I would say that the distinction between data, code and configuration is something to be made within the context of a particular component. Sometimes it's obvious, sometimes less so.
For example, to a compiler, the source code it consumes and the object code it creates are both data - and should be separated from the compiler's own code.
In your case you seem to be describing the option of a particularly powerful configuration file, which can contain code. Much as, for example, the GIMP lets you 'configure' plugins using Scheme. As the developer of the component that reads this configuration, you would think of it as data. When working at a different level -- writing the configuration -- you would think of it as code.
This is a very powerful way of designing.
Applying this to the underlying question ("How would you code the above example?"), one option might be to adopt or design a high level Domain Specific Language (DSL) for specifying rules.

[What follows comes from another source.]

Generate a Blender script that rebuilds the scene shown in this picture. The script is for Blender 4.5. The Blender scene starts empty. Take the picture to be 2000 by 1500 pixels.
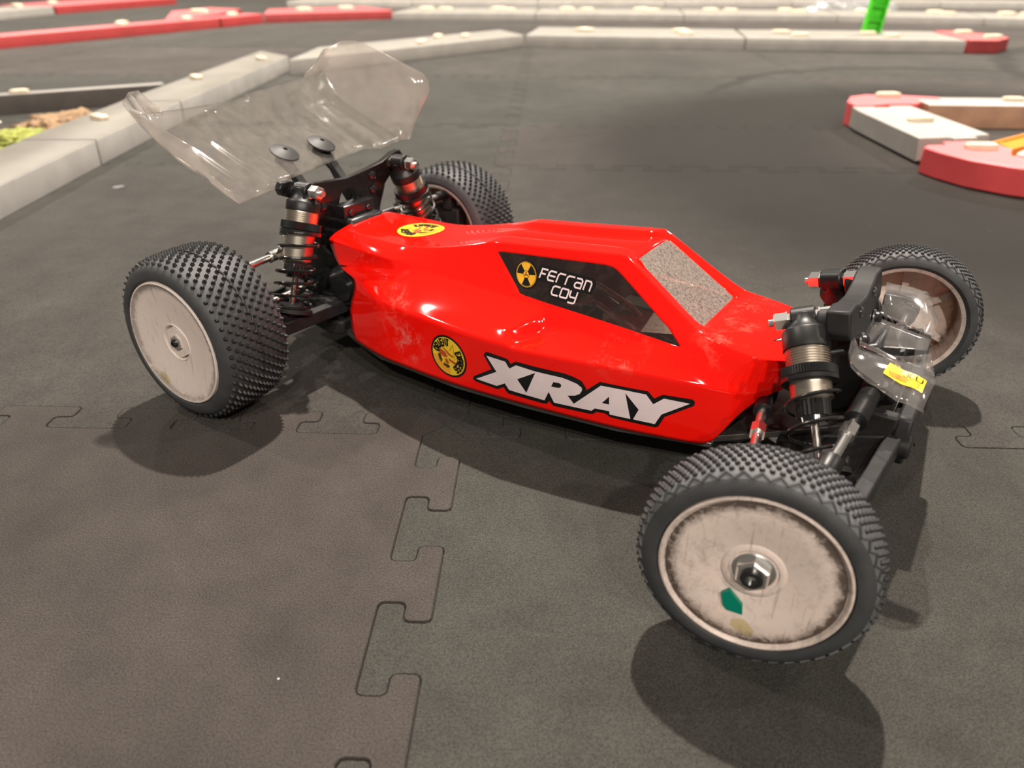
import bpy, bmesh, math, random
from mathutils import Vector, Matrix, Quaternion
from mathutils.bvhtree import BVHTree
random.seed(7)
S = 0.001                       # everything below is written in millimetres
PI = math.pi
scene = bpy.context.scene
col = scene.collection
# ------------------------------------------------------------------ camera, world, lamps, exposure
def camera():
    f, x, y, z, yaw, pitch, roll = 1532.52, 46.677, -329.142, 203.838, -0.0420, 0.5007, -0.0010
    cy, sy, cp, sp = math.cos(yaw), math.sin(yaw), math.cos(pitch), math.sin(pitch)
    fwd = Vector((sy*cp, cy*cp, -sp)); right = Vector((cy, -sy, 0)); up = right.cross(fwd)
    c, s = math.cos(roll), math.sin(roll)
    r2 = c*right + s*up; u2 = -s*right + c*up
    cam = bpy.data.cameras.new('camera'); cam.sensor_width = 36; cam.lens = f/2000*36
    cam.clip_start = 0.01; cam.clip_end = 100
    o = bpy.data.objects.new('camera', cam); col.objects.link(o)
    m = Matrix((r2, u2, -fwd)).transposed().to_4x4(); m.translation = Vector((x, y, z))*S
    o.matrix_world = m
    cam.dof.use_dof = True; cam.dof.focus_distance = 0.335; cam.dof.aperture_fstop = 12.0
    scene.camera = o
camera()
scene.view_settings.view_transform = 'Standard'; scene.view_settings.look = 'None'
scene.view_settings.gamma = 1; scene.view_settings.exposure = 0.0
scene.view_settings.use_curve_mapping = False
w = bpy.data.worlds.new('hall'); scene.world = w; w.use_nodes = True
bg = w.node_tree.nodes['Background']; bg.inputs[0].default_value = (1.0, 0.90, 0.80, 1); bg.inputs[1].default_value = 0.15
def lamp(name, x, y, h, power, rad=0.07, colr=(1, 0.90, 0.79)):
    l = bpy.data.lights.new(name, 'AREA'); l.shape = 'DISK'; l.size = rad*2; l.energy = power; l.color = colr
    o = bpy.data.objects.new(name, l); col.objects.link(o)
    o.location = (x, y, h); o.rotation_euler = (Vector((0.05, 0.1, 0))-Vector((x, y, h))).to_track_quat('-Z', 'Y').to_euler()
lamp('hall_lamp', 0.2, 2.05, 4.0, 430, 0.05)
for k_ in (-0.5, 0.8, 2.1): lamp('hall_lamp', k_, -3.6, 3.3, 88, 0.05)
lamp('hall_lamp', 4.4, 0.5, 4.0, 70, 0.06)
lamp('hall_lamp', -3.2, 1.6, 4.0, 90, 0.06)
lamp('hall_lamp', 4.8, 6.5, 4.0, 110, 0.08)  # unseen far lamp, added for highlights
lamp('hall_lamp', -3.8, 7.0, 4.0, 110, 0.08)  # second far lamp, likewise added for highlights
def far_fill_spot(x, y, h, power, cone):
    l = bpy.data.lights.new('hall_downlight', 'SPOT'); l.energy = power; l.spot_size = math.radians(cone); l.spot_blend = .7; l.shadow_soft_size = .08; l.color = (1, .91, .80)
    o = bpy.data.objects.new('hall_downlight', l); col.objects.link(o); o.location = (x, y, h)
for x_ in (-2.4, 0.3, 2.6): far_fill_spot(x_, 3.4, 4.0, 900, 84)  # unseen spots added to brighten the far floor
# ------------------------------------------------------------------ materials
def new_mat(name):
    m = bpy.data.materials.new(name); m.use_nodes = True
    return m, m.node_tree, m.node_tree.nodes['Principled BSDF']
def mat(name, rgb, rough=0.5, metal=0.0, coat=0.0, noise=0.0, nscale=200, bump=0.0, bscale=800, spec=0.5):
    m, nt, b = new_mat(name)
    b.inputs['Base Color'].default_value = (*rgb, 1); b.inputs['Roughness'].default_value = rough
    b.inputs['Metallic'].default_value = metal; b.inputs['Coat Weight'].default_value = coat
    b.inputs['Specular IOR Level'].default_value = spec
    if noise or bump:
        tc = nt.nodes.new('ShaderNodeTexCoord')
    if noise:
        n = nt.nodes.new('ShaderNodeTexNoise'); n.inputs['Scale'].default_value = nscale; n.inputs['Detail'].default_value = 6
        nt.links.new(tc.outputs['Object'], n.inputs['Vector'])
        r = nt.nodes.new('ShaderNodeValToRGB')
        r.color_ramp.elements[0].position = .3; r.color_ramp.elements[1].position = .7
        r.color_ramp.elements[0].color = (*[c*(1-noise) for c in rgb], 1); r.color_ramp.elements[1].color = (*[min(1, c*(1+noise)) for c in rgb], 1)
        nt.links.new(n.outputs['Fac'], r.inputs[0]); nt.links.new(r.outputs[0], b.inputs['Base Color'])
    if bump:
        n2 = nt.nodes.new('ShaderNodeTexNoise'); n2.inputs['Scale'].default_value = bscale; n2.inputs['Detail'].default_value = 3
        nt.links.new(tc.outputs['Object'], n2.inputs['Vector'])
        bp = nt.nodes.new('ShaderNodeBump'); bp.inputs['Strength'].default_value = bump; bp.inputs['Distance'].default_value = 0.0005
        nt.links.new(n2.outputs['Fac'], bp.inputs['Height']); nt.links.new(bp.outputs[0], b.inputs['Normal'])
    return m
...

At startup, or when first required, the server reads the rule and executes it.
Provide an admin interface allowing the administrator to
test a new rule file
replace the current configuration with that from a new rule file
... all of which would happen at runtime.
A DSL might be something as simple as a table parser or an XML parser, or it could be something as sophisticated as a scripting language. From C, it's easy to embed Python or Lua. From Java it's easy to embed Groovy or Clojure.
You could switch in compiled code at runtime, with clever linking or classloader tricks. This seems more difficult and less valuable than the embedded DSL option, in my opinion.
The best practical answer to this question I found is this:
Any class that needs to be serialized, now or in any foreseeable future, is data.
Everything else is code.
That's why, for example, Java's HashMap is data - although it has a lot of code, API methods and specific implementation (i.e., it might look as code at first glance).